Раскаялся, что не крестил сынов,

И волею последнею направил

Меня на путь спасительный Христов.

— проносится исповедью классического извода, с нескрываемой иронией над «дядей честных правил» — не с того начат, прости, Господи, Евгений Онегин. Надо было начинать с другого начала, с отца да матери, и лучше бы, ей-Богу, вышло. Прямее.
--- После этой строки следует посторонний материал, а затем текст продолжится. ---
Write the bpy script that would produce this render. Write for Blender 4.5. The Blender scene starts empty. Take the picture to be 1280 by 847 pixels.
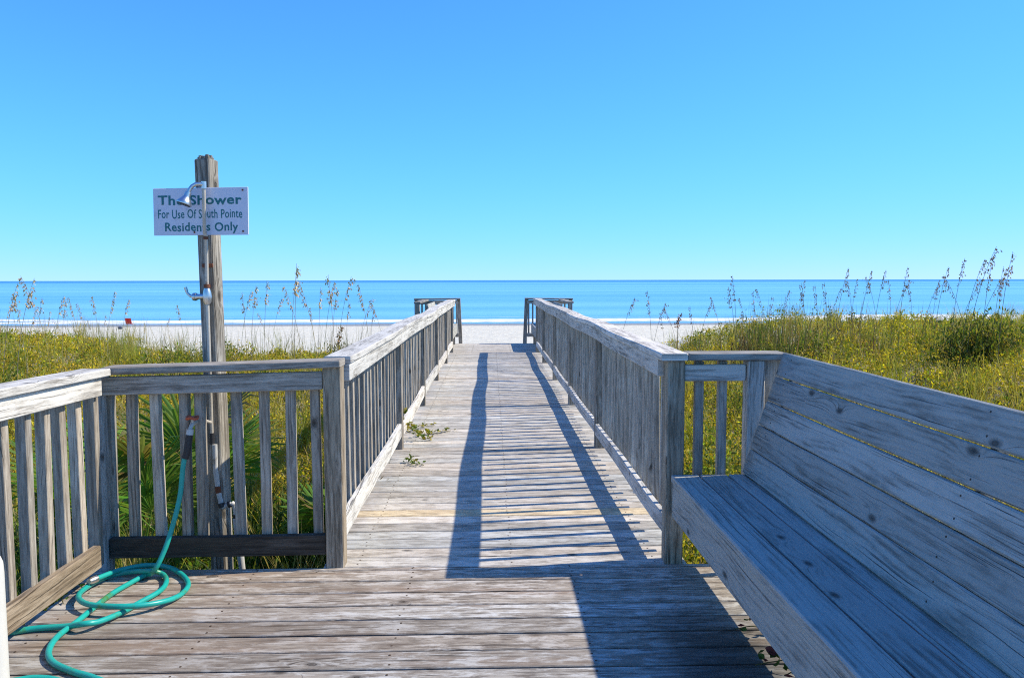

Все мы мечтаем об исправлении имён, выпрямлении путей. О русской жизни можно думать как о лямке, но лямке искупительной:

Но на краю заснеженной пустыни

Вновь Солнца ледяного виден свет.

Он озарит забытые святыни,

И русский знает – смерти в Боге нет!

— точнее говоря, нет её только в Боге, а во всём остальном, в плодах наших, по которым нас и узнают, есть и смерть, и горе, и особенно хочется обратиться к эпитету «ледяной» в отношении Солнца. Так о наших палестинах скажет лишь настоящий южанин, всей кровью своей желающий возвращения Руси в обетованные края.

И Русь начала возвращаться. И Игорь Витюк славит южные направления наших ударов, и призывает Бога быть с русской армией до Победы неотлучно.

Низкий поклон ему, а также многая и благая лета по окончании 63-го года бытия.